In the debate over the president’s proposal, some will question whether the federal government has an appropriate role in supporting college and university infrastructure. History has an answer: From 1966 to 1978, the federal government provided $15.9-billion, in constant dollars, for higher-education infrastructure. Indeed, many community-college campuses still display the legacy of that federal support, and many of those facilities are the very same ones that now need to be upgraded.
Officials in other sectors of higher education may pause when they see a significant federal initiative specifically for community colleges, as was the case with President Obama’s American Graduation Initiative (though more than $3-billion of that $12-billion was for higher education writ large). After all, they will say, one of the beauties of the federal student-financial-aid system, which has enjoyed remarkable political support since its establishment, is that it provides basically the same benefits regardless of the college that a student attends.
But in the jockeying over resource allocation, it should be recalled that community colleges educate 44 percent of all the undergraduates enrolled in nonprofit higher education, including 52 percent of all Hispanic students and 44 percent of all African-Americans. The colleges also enroll the highest percentages of low-income students. At the same time, they have far fewer resources than other types of institutions; on a per-student basis, community colleges’ educational and general expenditures are less than half those at public research institutions.

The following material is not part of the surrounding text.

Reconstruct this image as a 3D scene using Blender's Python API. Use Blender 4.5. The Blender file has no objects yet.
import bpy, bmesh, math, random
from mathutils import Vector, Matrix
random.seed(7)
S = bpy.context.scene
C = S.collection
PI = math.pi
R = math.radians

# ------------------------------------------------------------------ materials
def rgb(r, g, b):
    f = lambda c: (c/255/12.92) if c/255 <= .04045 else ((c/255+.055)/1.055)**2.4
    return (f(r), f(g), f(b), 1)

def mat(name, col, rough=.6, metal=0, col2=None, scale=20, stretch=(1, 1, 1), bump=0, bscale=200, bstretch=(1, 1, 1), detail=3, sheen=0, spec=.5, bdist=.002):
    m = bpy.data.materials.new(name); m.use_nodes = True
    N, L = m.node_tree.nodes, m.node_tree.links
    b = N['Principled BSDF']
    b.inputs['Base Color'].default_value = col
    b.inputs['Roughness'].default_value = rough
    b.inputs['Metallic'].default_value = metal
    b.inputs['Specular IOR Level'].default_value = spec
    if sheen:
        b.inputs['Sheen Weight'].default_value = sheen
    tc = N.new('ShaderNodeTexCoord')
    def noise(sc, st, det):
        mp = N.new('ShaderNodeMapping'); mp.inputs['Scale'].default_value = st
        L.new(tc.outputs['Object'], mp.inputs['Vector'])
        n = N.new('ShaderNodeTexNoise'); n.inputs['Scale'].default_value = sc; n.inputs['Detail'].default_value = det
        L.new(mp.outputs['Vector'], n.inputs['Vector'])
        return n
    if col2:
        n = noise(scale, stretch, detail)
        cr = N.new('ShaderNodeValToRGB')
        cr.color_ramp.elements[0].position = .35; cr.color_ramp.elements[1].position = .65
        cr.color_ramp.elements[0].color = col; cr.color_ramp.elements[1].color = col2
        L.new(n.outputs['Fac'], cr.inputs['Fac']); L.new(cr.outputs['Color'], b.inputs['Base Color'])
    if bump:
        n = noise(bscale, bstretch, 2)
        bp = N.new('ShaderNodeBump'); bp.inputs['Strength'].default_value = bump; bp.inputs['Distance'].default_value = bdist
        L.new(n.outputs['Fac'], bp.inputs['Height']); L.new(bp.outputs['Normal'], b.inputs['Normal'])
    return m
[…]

This is both unfortunate and illogical, since community colleges serve those who are least well-prepared for higher education. Community-college leaders believe that providing a more level institutional playing field is consistent with the federal government’s traditional role in ensuring equality of opportunity in higher education.
Economists who see a continued role for the federal government in catalyzing economic activity urge immediate action, which community colleges are ready and eager to take if they are provided with substantial funds for their facilities. As a routine matter, the colleges develop master facilities plans, often in concert with local and state entities, to be ready to move quickly when capital becomes available. What’s more, the default mode for community colleges is one of growth.
Community-college presidents, trustees, and others appreciate the political challenges of enacting President Obama’s proposal, but they will advocate aggressively for it, knowing that these funds could dramatically increase the quality and scope of their programs, which are an essential element of the country’s return to economic health.